今年1月に一人のCIAエージェントがパキスタン国内で発砲事件を起こし、現地当局によって逮捕・起訴された。逮捕された男がCIAであることをリークしたのはISIだったとされている。この事件一つをとっても、ビンラディン殺害を狙うCIAとISIが抜き差しならない関係であることがよくわかる。アメリカが作戦を通告しなかったのは、しごくまっとうな判断だったと言えよう。
とはいえ、決して手放しで喜べる状況ではない。問題は、作戦「完了後」のアメリカ政府の対応にある。今のままでは、折角成功した作戦の成果が水泡に帰すばかりか、状況をさらに悪化させてしまう可能性すらある。
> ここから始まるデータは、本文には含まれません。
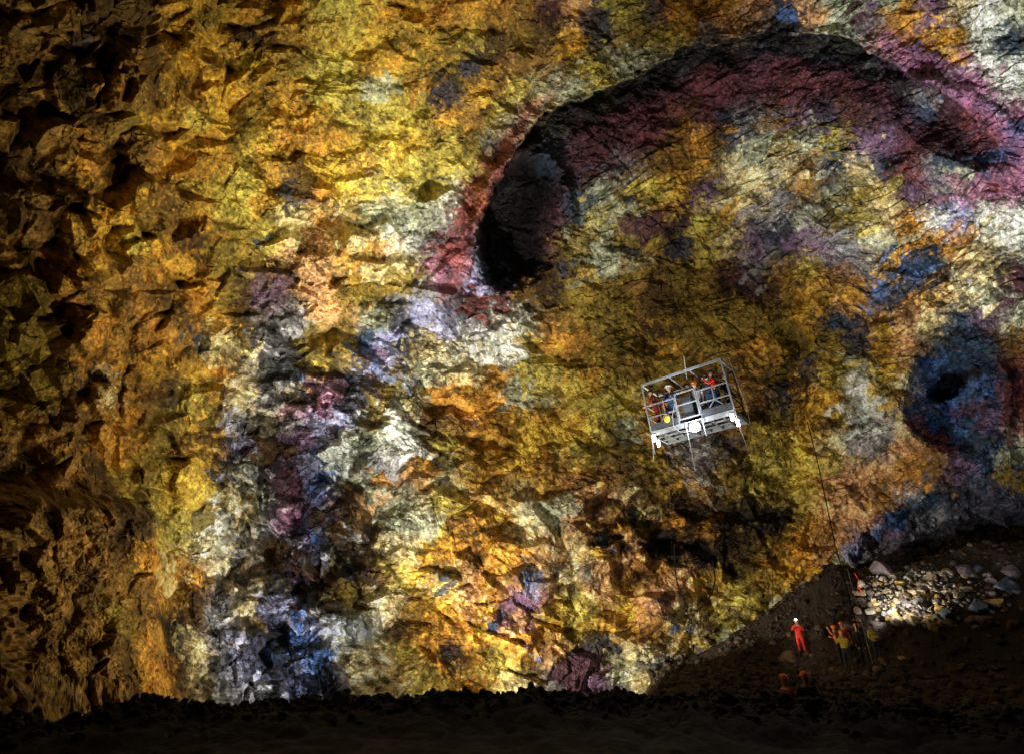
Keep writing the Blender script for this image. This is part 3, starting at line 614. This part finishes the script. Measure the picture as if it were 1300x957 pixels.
# ------------------------------------------------------------------ people
def person(loc, rz, pose, jacket, trousers, helmet=None, label='', group=None, h=1.76, lampon=False, parent_rot=None, mask=None):
    """one continuous skinned body; helmet, hair and headlamp are children"""
    s = h / 1.76
    J = dict(pel=(0, 0, .95), wai=(0, .01, 1.10), che=(0, .0, 1.32), nec=(0, .0, 1.48), chin=(0, .03, 1.56), hea=(0, .02, 1.66), top=(0, .01, 1.73))
    lean = pose.get('lean', 0)
    for k in ('wai', 'che', 'nec', 'chin', 'hea', 'top'):
        x, y, z = J[k]; dz = z - .95; J[k] = (x, y + dz * math.sin(lean), .95 + dz * math.cos(lean))
    for sd_, n in ((-1, 'l'), (1, 'r')):
        J['hip' + n] = (.10 * sd_, 0, .92)
        kx, ky = pose.get('knee' + n, (.12 * sd_, .03)); fx, fy = pose.get('foot' + n, (.14 * sd_, -.02))
        J['kne' + n] = (kx, ky, .50); J['ank' + n] = (fx, fy, .09); J['toe' + n] = (fx + .02 * sd_, fy + .19, .045)
        c = J['che']; J['sho' + n] = (.19 * sd_, c[1], c[2] + .09)
        J['elb' + n] = pose.get('elb' + n, (.25 * sd_, c[1] - .02, 1.13)); J['wri' + n] = pose.get('wri' + n, (.26 * sd_, c[1] + .10, .90))
    rad = dict(pel=.15, wai=.135, che=.155, nec=.058, chin=.075, hea=.098, top=.07, hip=.105, kne=.07, ank=.055, toe=.045, sho=.075, elb=.052, wri=.036)
    names = list(J); V = [Vector(J[k]) * s for k in names]; rr = [rad[k if k in rad else k[:-1]] * s for k in names]
    E_ = [('pel', 'wai'), ('wai', 'che'), ('che', 'nec'), ('nec', 'chin'), ('chin', 'hea'), ('hea', 'top')]
    for n in 'lr': E_ += [('pel', 'hip' + n), ('hip' + n, 'kne' + n), ('kne' + n, 'ank' + n), ('ank' + n, 'toe' + n), ('che', 'sho' + n), ('sho' + n, 'elb' + n), ('elb' + n, 'wri' + n)]
    E_ = [(names.index(a), names.index(b)) for a, b in E_]
    kind = {i: ('skin' if names[i] in ('chin', 'hea', 'top', 'nec') else 'boot' if names[i][:3] in ('ank', 'toe') else 'leg' if names[i][:3] in ('hip', 'kne', 'pel') else 'jac') for i in range(len(names))}
    for n, sd_ in (('l', -1), ('r', 1)):
        w = V[names.index('wri' + n)]; e = V[names.index('elb' + n)]; d = (w - e).normalized()
        side = d.cross(Vector((sd_, 0, 0))); side = side.normalized() if side.length > .2 else d.cross(Vector((0, 1, 0))).normalized()
        curl = side.cross(d).normalized()
        pi = len(V); V.append(w + d * .06 * s); rr.append(.034 * s); kind[pi] = 'skin'; E_.append((names.index('wri' + n), pi))
        for q in range(4):
            o1 = side * (q - 1.5) * .021 * s; L_ = (.036, .042, .040, .030)[q] * s
            a = len(V); V += [w + d * .098 * s + o1, w + d * .098 * s + o1 + (d * .8 + curl * .6) * L_, w + d * .098 * s + o1 + (d * .8 + curl * .6) * L_ + (d * .2 + curl * .9) * L_ * .7]
            rr += [.0095 * s, .009 * s, .0075 * s]; E_ += [(pi, a), (a, a + 1), (a + 1, a + 2)]
            for z_ in (a, a + 1, a + 2): kind[z_] = 'skin'
        a = len(V); V += [w + d * .045 * s - side * .038 * s, w + d * .078 * s - side * .052 * s + curl * .012 * s]; rr += [.0115 * s, .009 * s]; E_ += [(pi, a), (a, a + 1)]
        kind[a] = kind[a + 1] = 'skin'
    me = bpy.data.meshes.new('body'); me.from_pydata(V, E_, [])
    tmp = bpy.data.objects.new('tmp', me); COL.objects.link(tmp)
    tmp.modifiers.new('s', 'SKIN'); sub = tmp.modifiers.new('u', 'SUBSURF'); sub.levels = 1
    sv = me.skin_vertices[0].data
    for i, v in enumerate(sv): v.radius = (rr[i] * (1.18 if names[i:i + 1] and names[i] in ('che', 'pel', 'wai') else 1), rr[i] * (.78 if names[i:i + 1] and names[i] in ('che', 'wai') else 1)); v.use_root = (i == 0)
    dg = bpy.context.evaluated_depsgraph_get(); m2 = bpy.data.meshes.new_from_object(tmp.evaluated_get(dg)); bpy.data.objects.remove(tmp)
    root = empty('person', loc, rz, label, 'person', group)
    if parent_rot is not None: root.rotation_mode = 'QUATERNION'; root.rotation_quaternion = (parent_rot @ Matrix.Rotation(rz, 3, 'Z')).to_quaternion()
    # face: nose, ears and eyes grown into the same mesh
    bm = bmesh.new(); bm.from_mesh(m2); hd = V[names.index('hea')]
    n0 = len(bm.faces)
    def blob(off, r, sc3): bmesh.ops.create_icosphere(bm, subdivisions=1, radius=r * s, matrix=Matrix.Translation(hd + Vector(off) * s) @ Matrix.Diagonal((*sc3, 1)))
    blob((0, .098, -.022), .018, (.7, 1, 1.3)); blob((-.088, .005, -.02), .024, (.5, 1, 1.4)); blob((.088, .005, -.02), .024, (.5, 1, 1.4))
    bm.faces.ensure_lookup_table(); n1 = len(bm.faces)
    blob((-.034, .086, .005), .011, (1, .6, .8)); blob((.034, .086, .005), .011, (1, .6, .8)); blob((0, .088, -.06), .018, (1.3, .4, .35))
    bm.to_mesh(m2); bm.free()
    mats = [M[jacket], M[trousers], M['skin'], M['boots'], M['eye']]; m2.materials.clear()
    for m_ in mats: m2.materials.append(m_)
    KM = {'jac': 0, 'leg': 1, 'skin': 2, 'boot': 3}
    for pi_, p in enumerate(m2.polygons):
        p.use_smooth = True
        if pi_ >= n1: p.material_index = 4; continue
        if pi_ >= n0: p.material_index = 2; continue
        c = p.center; b = min(range(len(V)), key=lambda i: (V[i] - c).length - rr[i] * .6); p.material_index = KM[kind[b]]
    body = bpy.data.objects.new('body', m2); COL.objects.link(body); body.parent = root
    if helmet:
        mb = MB(); c = hd + Vector((0, -.005, .045)) * s
        bmesh.ops.create_uvsphere(mb.bm, u_segments=16, v_segments=10, radius=.128 * s, matrix=Matrix.Translation(c) @ Matrix.Diagonal((.92, 1.08, .95, 1)))
        bmesh.ops.bisect_plane(mb.bm, geom=mb.bm.verts[:] + mb.bm.edges[:] + mb.bm.faces[:], plane_co=c + Vector((0, 0, -.01)), plane_no=(0, -.12, 1), clear_inner=True)
        mb.tube(c + Vector((0, 0, -.012)), c + Vector((0, 0, .006)), .138 * s, 16, .13 * s)
        hm = mb.build('helmet', M[helmet], root, smooth=True)
        mb = MB(); mb.box(c + Vector((0, .135, .03)) * s, (.05 * s, .03 * s, .035 * s)); mb.build('headlamp_case', M['black'], hm)
        if lampon:
            mb = MB(); mb.ball(c + Vector((0, .155, .03)) * s, .035 * s, 10); mb.build('headlamp', M['head'], root)
    else:
        mb = MB(); c = hd + Vector((0, -.015, .03)) * s; bmesh.ops.create_uvsphere(mb.bm, u_segments=14, v_segments=8, radius=.112 * s, matrix=Matrix.Translation(c))
        bmesh.ops.bisect_plane(mb.bm, geom=mb.bm.verts[:] + mb.bm.edges[:] + mb.bm.faces[:], plane_co=c, plane_no=(0, -.55, .8), clear_inner=True)
        mb.build('hair', M['hair'], root, smooth=True)
    return root
STAND = {}
HOLD = dict(elbl=(-.30, .10, 1.22), elbr=(.30, .10, 1.22), wril=(-.08, .30, 1.50), wrir=(.08, .30, 1.50))     # both hands at the face, camera
RAIL = dict(elbl=(-.30, .12, 1.18), elbr=(.30, .12, 1.18), wril=(-.24, .36, 1.08), wrir=(.24, .36, 1.08), lean=.12)
FRONT = dict(elbl=(-.27, .02, 1.14), elbr=(.27, .02, 1.14), wril=(-.08, .24, 1.18), wrir=(.08, .24, 1.18))
UP = dict(elbl=(-.33, .08, 1.40), elbr=(.30, .10, 1.15), wril=(-.20, .22, 1.62), wrir=(.14, .28, 1.22))
BENT = dict(lean=.7, elbl=(-.25, .42, 1.05), elbr=(.25, .42, 1.05), wril=(-.12, .55, .88), wrir=(.12, .55, .88), kneel=(-.13, .14), kneer=(.13, .14), footl=(-.15, -.05), footr=(.15, .0))

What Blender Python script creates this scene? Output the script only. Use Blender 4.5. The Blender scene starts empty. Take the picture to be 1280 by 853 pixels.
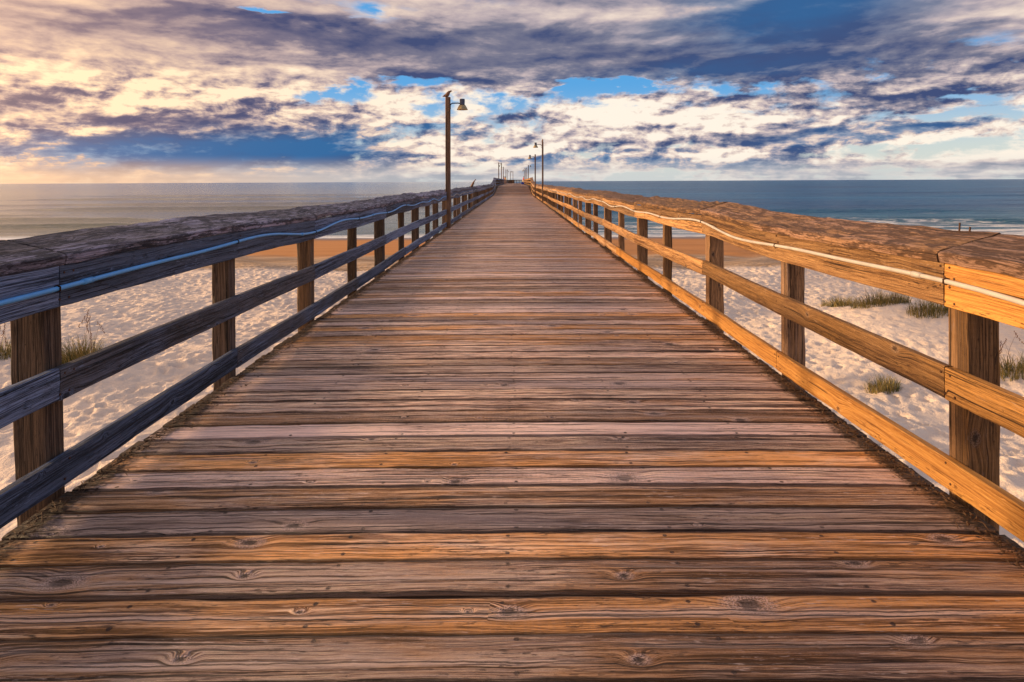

オバマやホワイトハウス報道官のジェイ・カーニーは、殺害成功後の「説明」に躍起となっている。パキスタンへの主権侵害ではないかという批判や、人権問題として取り上げる国連への弁明に奔走させられている。結果、ビンラディンの武装の有無など、発表は二転三転した。正しいことを行なって成功したのに、なぜ弁解をせねばならないのか理解に苦しむ。口を閉めていればいいだけの話ではないか。
本来、今回のケースに釈明の必要などない。一人のサイコパスが消えただけなのだ。オバマ政権は作戦には成功したが、事後処理には失敗したと断ぜざるを得ない。さすがに国防長官のゲーツが「作戦内容を明かし過ぎだ」と批判したが、遅きに失している。